KEBUN itu mau diganti dengan TAMAN sama juga artinya, yakni sebidang tanah yang digunakan untuk menanam bunga. Jikalau kita menggunakan kata TAMAN MARGASATWA agaknya kurang pas juga rasanya, sebab margasatwa itu binatang liar dan bukan bunga. Karena itu, KEBUN BINATANG tidak pernah disebut TAMAN BINATANG.

Yang rada-rada aneh, TAMAN itu ukurannya hampir sama dengan KEBUN, sehingga walaupun disebut mini atau kecil, luasnya sama seperti onderneming. Dewasa ini TAMAN itu bukan lagi sebidang tanah di depan rumah untuk ditanami dengan bunga. Di dalama taman itu sekarang ini tegak berdiri gedung-gedung tinggi dan rumah-rumah mewah, bahkan ada danau dan pulau-pulau. Contohnya Taman Mini Indonesia Indah (TMII). Taman yang dibangun atas prakarsa Ibu Tien Soeharto di Jakarta Timur itu, meskipun disebut mini atau kecil, luasnya hampir sama dengan satu kecamatan.

Coba kalau TMII itu saya sebut Kebun Mini Indonesia Indah (KMII), tentu saja Anda sekalian pada binggung semua sebab di dalamnya tidak ada kandang jerapah, gajah, atau kandang harimau atau komodo, apalagi kandang singa. Di situ juga tidak ada pohon kopi atau lada, dan cengkih, apalagi pohon jambu monyet.

Taman Ismail Marzuki atau TIM itu sekarang menjadi tempat orang bermain tonil atau sandiwara. Di situ ada juga gedung teropong bintang yang disebut planetarium. Mana ada pohon bunga mawar atau bunga bakung di situ.

Di Bogor terdapat kebun yang di dalamnya ada pohon-pohon besar dan kecil dari segala jenis yang dipelihara dengan baik sejak zaman Belanda. Karena luasnya, maka kebun itu disebut KEBUN RAYA BOGOR. Itu istilah pas benar menurut nalar.

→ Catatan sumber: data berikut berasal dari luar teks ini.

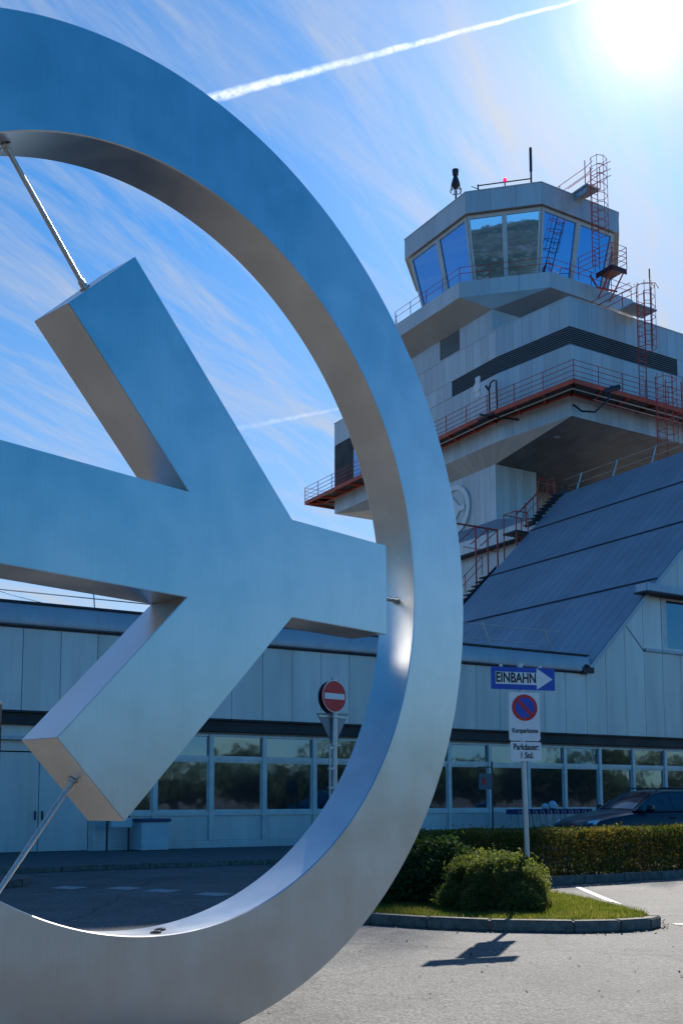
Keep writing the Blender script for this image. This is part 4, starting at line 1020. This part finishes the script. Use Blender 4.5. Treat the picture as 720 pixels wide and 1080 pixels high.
# stations: x, half-width, sill z, belt z, deck z, crown half width
st_ = [(2.32, .55, .42, .62, .66), (2.26, .72, .30, .70, .76), (2.05, .84, .24, .78, .86), (1.6, .90, .22, .88, .97), (1.0, .92, .22, .96, 1.05), (.72, .925, .22, .98, 1.07), (0, .93, .22, .99, 1.02),
       (-1.0, .93, .22, 1.01, 1.04), (-1.7, .91, .24, 1.03, 1.06), (-2.1, .87, .28, 1.04, 1.07), (-2.27, .80, .34, 1.03, 1.06), (-2.33, .72, .42, .98, 1.0)]
b = CA.mb(); vs = []; k = 0
for x, hw, s0, bz_, dz_ in st_:
    sec = [(-hw*.8, s0), (-hw*.97, s0+.12), (-hw, (s0+bz_)/2), (-hw*.985, bz_-.08), (-hw*.93, bz_), (-hw*.72, dz_-.015), (-hw*.4, dz_), (0, dz_+.008)]
    sec = sec+[(-y, z) for y, z in sec[:-1]][::-1]; k = len(sec); vs += [(x, y, z) for y, z in sec]
ns = len(st_)
b.add(vs, [(j*k+i, j*k+(i+1) % k, (j+1)*k+(i+1) % k, (j+1)*k+i) for j in range(ns-1) for i in range(k)]+[tuple(range(k)), tuple(range((ns-1)*k, ns*k))])
body = b.build('body', 'carpaint', smooth=True)
# greenhouse
gh = [(.86, .80, .80, 1.035, 1.045), (.50, .80, .74, 1.02, 1.27), (.10, .81, .66, 1.02, 1.47), (-.25, .82, .63, 1.02, 1.525), (-1.0, .82, .62, 1.03, 1.53), (-1.7, .80, .60, 1.04, 1.49), (-2.0, .77, .58, 1.05, 1.42), (-2.22, .72, .66, 1.05, 1.12)]
b = CA.mb(); vs = []
for x, hb_, ht, z0, z1 in gh:
    sec = [(-hb_, z0), (-(hb_*.35+ht*.65), z0+(z1-z0)*.65), (-ht, z1-.035*(z1-z0)/.5), (-ht*.8, z1-.004), (0, z1+.012), (ht*.8, z1-.004), (ht, z1-.035*(z1-z0)/.5), (hb_*.35+ht*.65, z0+(z1-z0)*.65), (hb_, z0)]
    k = len(sec); vs += [(x, y, z) for y, z in sec]
ns = len(gh)
b.add(vs, [(j*k+i, j*k+(i+1) % k, (j+1)*k+(i+1) % k, (j+1)*k+i) for j in range(ns-1) for i in range(k)]+[tuple(range(k)), tuple(range((ns-1)*k, ns*k))])
b.build('roof', 'carpaint', smooth=True)
def gside(x, t, s_):
    for j in range(len(gh)-1):
        if gh[j][0] >= x >= gh[j+1][0]:
            f = (gh[j][0]-x)/(gh[j][0]-gh[j+1][0]); hb_, ht, z0, z1 = [gh[j][q]*(1-f)+gh[j+1][q]*f for q in (1, 2, 3, 4)]
            zt_ = z1-.035*(z1-z0)/.5; return (x, s_*((hb_+(ht-hb_)*t*.97)+.006), z0+(zt_-z0)*t)
for s_ in (1, -1):
    for xa, xb in ((.60, -.32), (-.38, -1.28), (-1.34, -1.95)):
        b = CA.mb(); m_ = 6
        lo_ = [gside(xa+(xb-xa)*i/m_, .10, s_) for i in range(m_+1)]; hi_ = [gside(xa+(xb-xa)*i/m_, .90, s_) for i in range(m_+1)]
        b.add(lo_+hi_, [(i, i+1, m_+2+i, m_+1+i) for i in range(m_)]); b.build('side_window', 'carglass', smooth=True)
b = CA.mb(); rows = []
for f in (.06, .3, .55, .8, .96):
    x = .86+(.10-.86)*f
    for j in range(len(gh)-1):
        if gh[j][0] >= x >= gh[j+1][0]:
            g_ = (gh[j][0]-x)/(gh[j][0]-gh[j+1][0]); ht, z1 = gh[j][2]*(1-g_)+gh[j+1][2]*g_, gh[j][4]*(1-g_)+gh[j+1][4]*g_
    rows.append([(x+.004, ht*.86*t, z1+.018*(1-t*t)+.004) for t in (-1, -.6, -.2, .2, .6, 1)])
vs = [q for r_ in rows for q in r_]; b.add(vs, [(j*6+i, j*6+i+1, (j+1)*6+i+1, (j+1)*6+i) for j in range(4) for i in range(5)]); b.build('windscreen', 'carglass', smooth=True)
for s_ in (1, -1):
    b = CA.mb(); b.path([(.0, s_*.60, 1.50), (-.1, s_*.60, 1.575), (-1.6, s_*.575, 1.57), (-1.75, s_*.575, 1.50)], .017, 8); b.build('roof_rail', 'darkmetal', smooth=True)
    b = CA.mb(); b.lathe((.55, s_*1.03, 1.09), [(.02, -.07), (.09, -.06), (.11, 0), (.09, .05), (.02, .07)], 14, 'x'); b.tube((.56, s_*.86, 1.04), (.55, s_*1.0, 1.08), .03); b.build('wing_mirror', 'carpaint', smooth=True)
    b = CA.mb(); b.slab([(2.16, s_*.60, .70), (2.05, s_*.82, .74), (1.92, s_*.86, .84), (2.12, s_*.62, .80)], (.035, s_*.02, .01)); b.build('headlight', 'lens')
    b = CA.mb(); b.slab([(-2.26, s_*.60, .85), (-2.15, s_*.86, .85), (-2.12, s_*.85, 1.0), (-2.26, s_*.62, 1.0)], (-.03, s_*.015, 0)); b.build('tail_light', 'redsign')
    for x_ in (-.25, -1.2): b = CA.mb(); b.box(x_-.09, x_+.09, s_*.925-.012, s_*.925+.012+.012*s_, .86, .89); b.build('door_handle', 'carpaint')
    for x_ in (1.42, -1.40):
        b = CA.mb(); b.lathe((x_, s_*.82, .325), [(.2, -.11), (.31, -.11), (.325, -.08), (.325, .08), (.31, .11), (.2, .11)], 28, 'y'); wh = b.build('wheel', 'rubber', smooth=True)
        b = CA.mb(); b.lathe((x_, s_*.85, .325), [(.04, .085), (.20, .06), (.215, .09), (.215, -.06), (.04, -.06)] if s_ > 0 else [(.04, -.085), (.20, -.06), (.215, -.09), (.215, .06), (.04, .06)], 20, 'y'); b.build('rim', 'rim', parent=wh, smooth=True)
b = CA.mb(); b.box(2.25, 2.335, -.42, .42, .42, .60); b.build('grille', 'black')
CA.e.location = (8.4, 30.0, .02); CA.e.rotation_euler = (0, 0, R(204)); CA.e.scale = (1.08, 1.06, 1.16)

# ------------------------------------------------------------------ contrail, 9 km up the line of sight
m, nt, out = new_mat('ice_trail')
co = objco(nt); n1 = noise(nt, .009, 10, .75, co, .6); n2 = noise(nt, .0011, 3, .5, co)
lw = nt.nodes.new('ShaderNodeLayerWeight'); lw.inputs[0].default_value = .5
inv = nt.nodes.new('ShaderNodeMath'); inv.operation = 'SUBTRACT'; inv.inputs[0].default_value = 1.; L(nt, lw.outputs['Facing'], inv.inputs[1])
pw = nt.nodes.new('ShaderNodeMath'); pw.operation = 'POWER'; pw.inputs[1].default_value = 2.4; L(nt, inv.outputs[0], pw.inputs[0])
rp = ramp(nt, n1.outputs[0], [(.36, .02), (.66, .85)]); mm = nt.nodes.new('ShaderNodeMath'); mm.operation = 'MULTIPLY'; L(nt, pw.outputs[0], mm.inputs[0]); L(nt, rp.outputs[0], mm.inputs[1])
r4 = ramp(nt, n2.outputs[0], [(.3, .15), (.6, .48)]); m5 = nt.nodes.new('ShaderNodeMath'); m5.operation = 'MULTIPLY'; L(nt, mm.outputs[0], m5.inputs[0]); L(nt, r4.outputs[0], m5.inputs[1])
df = nt.nodes.new('ShaderNodeBsdfTranslucent'); df.inputs[0].default_value = (.95, .96, 1, 1); tp = nt.nodes.new('ShaderNodeBsdfTransparent'); mx = nt.nodes.new('ShaderNodeMixShader')
L(nt, m5.outputs[0], mx.inputs[0]); L(nt, tp.outputs[0], mx.inputs[1]); L(nt, df.outputs[0], mx.inputs[2]); L(nt, mx.outputs[0], out.inputs[0])
M['trail'] = m
m2 = m.copy(); m2.name = 'thin_ice_trail'; m2.node_tree.nodes[mm.name].inputs[1].default_value = 1
for nd_ in m2.node_tree.nodes:
    if nd_.type == 'VALTORGB' and abs(nd_.color_ramp.elements[1].color[0]-.85) < .001: nd_.color_ramp.elements[1].color = (.28, .28, .28, 1)
M['faint_trail'] = m2
def dirpx(x, y, dist):
    v = (Rr*((x-360)/1119)+Uu*(-(y-724.5)/1119)+Ff).normalized(); return v*dist
def contrail(px0, px1, trad, mat, label):
  pa, pb = dirpx(*px0, 14500), dirpx(*px1, 15500)
  dd = pb-pa; b = MB(); n = 14; S = 90; vs = []
  ax = dd.normalized(); a0 = ax.orthogonal().normalized(); b0 = ax.cross(a0)
  for j in range(S+1):
      t = -.25+1.28*j/S; c = pa+dd*t; wv = Vector((0, 0, 1))*(4*math.sin(t*37)+3*math.sin(t*81+1)); rr = trad*(1.15-.75*max(0, t))*(1+.05*math.sin(t*60)+.04*math.sin(t*133))
      if j == S: rr = 4
      for i in range(n): th = 2*math.pi*i/n; vs.append(tuple(c+wv+a0*math.cos(th)*rr+b0*math.sin(th)*rr))
  b.add(vs, [(j*n+i, j*n+(i+1) % n, (j+1)*n+(i+1) % n, (j+1)*n+i) for j in range(S) for i in range(n)])
  o = b.build('contrail', mat, smooth=True); single(o, label, 'contrail')


contrail((190, 112), (600, 3), 66, 'trail', 'bright white condensation trail slanting up across the upper sky')
contrail((180, 466), (372, 428), 60, 'faint_trail', 'faint old condensation trail seen through the steel ring')
# ------------------------------------------------------------------ render settings
vs_ = sc.view_settings; vs_.view_transform = 'Standard'; vs_.look = 'None'; vs_.gamma = 1; vs_.exposure = .72; vs_.use_curve_mapping = False
sc.cycles.use_denoising = True
sc.cycles.max_bounces = 8; sc.cycles.transparent_max_bounces = 16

Demikian juga di Ragunan terdapat binatang atau hewan liar dan berbisa berbagai jenis dari segala penjuru dunia. Bintang-binatang itu ditempatkan di dalam kandang menurut jenisnya masing-masing. Karena luasnya wilayah dan besarnya kandang-kandang yang terdapat di dalamnya, maka seharusnya kita sebut KANDANG RAYA RAGUNAN.